On la croyait éternelle, invulnérable, la forêt. Pourtant le béton grignote la vallée et, sur les hauteurs, les scieries débitent à tout va. Comme tout le monde dans le Comté, Ahmed, le shérif, ne peut que constater les dégâts. À l’aube d’un second mandat, il navigue, mélancolique, entre ses souvenirs, les nuits avec Maria et le maintien de l’ordre dans ce trou où d’ordinaire rien ne se passe, ou si peu. Mais au seuil de l’été brûlant, tout se détraque. Une bande d’écolos radicaux déguisés en arbres débarque en ville pour s’opposer au massacre des bois. Bientôt, ceux-ci recrachent en lisière les dépouilles d’animaux atrocement mutilés. Alors Ahmed trace sa piste au plus profond de la nature, sauvage, sublime, oppressante.

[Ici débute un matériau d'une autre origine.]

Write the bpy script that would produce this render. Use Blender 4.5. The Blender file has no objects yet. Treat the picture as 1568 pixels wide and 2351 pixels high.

Ce roman aux faux accents de polar dégage une inquiétante étrangeté et une intensité hors du commun. Un hommage aux paysages aimés voués à disparaître.
L'auteur : XAVIER GLOUBOKII est né en 1975. Il a songé à devenir libraire puis a travaillé comme journaliste à Lyon, animé un blog de cinéma avant d'être aujourd'hui responsable de communication d'un établissement public. Il vit à Vincennes. "Écorces", son premier roman, doit beaucoup à son plaisir de marcheur dans les forêts du Beaujolais vert de son enfance et à son amour de la littérature américaine.
Extrait
"J’étais sorti du chemin. Les roues imprimaient leurs sillons sur l’herbe grasse. La voiture glissait en silence sur le terre-plein. Le moteur coupé, je la laissai rouler quelques dizaines de mètres avant de relever le frein. Le levier craqua cran à cran, déchirant la quiétude d’une fin d’après-midi assoupie. Nous étions au seuil de l’été, la chaleur avait baigné la terre et, derrière la vitre à moitié baissée, bêtes et hommes semblaient s’être accordés pour se taire. Je glissai sur le siège pour atteindre en paresseux la poignée et ouvrir la portière. Dehors, le soleil donnait. J’ajustai mon Stetson et ôtai l’étoile de mon veston. Un mauvais rayon frappant mon torse m’aurait trahi. Il n’en était pas question. Je me voulais furtif et m’acquitter de mon devoir le plus vite possible. Beaucoup plus bas, vers la vallée, j’étais attendu pour dîner. Le vieux Stan m’avait demandé d’intervenir et je n’avais pu lui refuser. Je lui avais promis d’aller jeter un œil et m’étais juré de ne pas m’attarder. J’avais bien tenté de l’assurer que leurs actions étaient pacifiques, qu’ils ne gênaient après tout personne ; il m’avait lancé un regard mauvais en baragouinant quelque chose sur ses foins, qu’ils ne seraient plus bons à rien. «Comme toi », avait-il ajouté à l’intention de son fils. Planté à ses côtés, impassible, Joan avait suspendu le mouvement de sa fourche."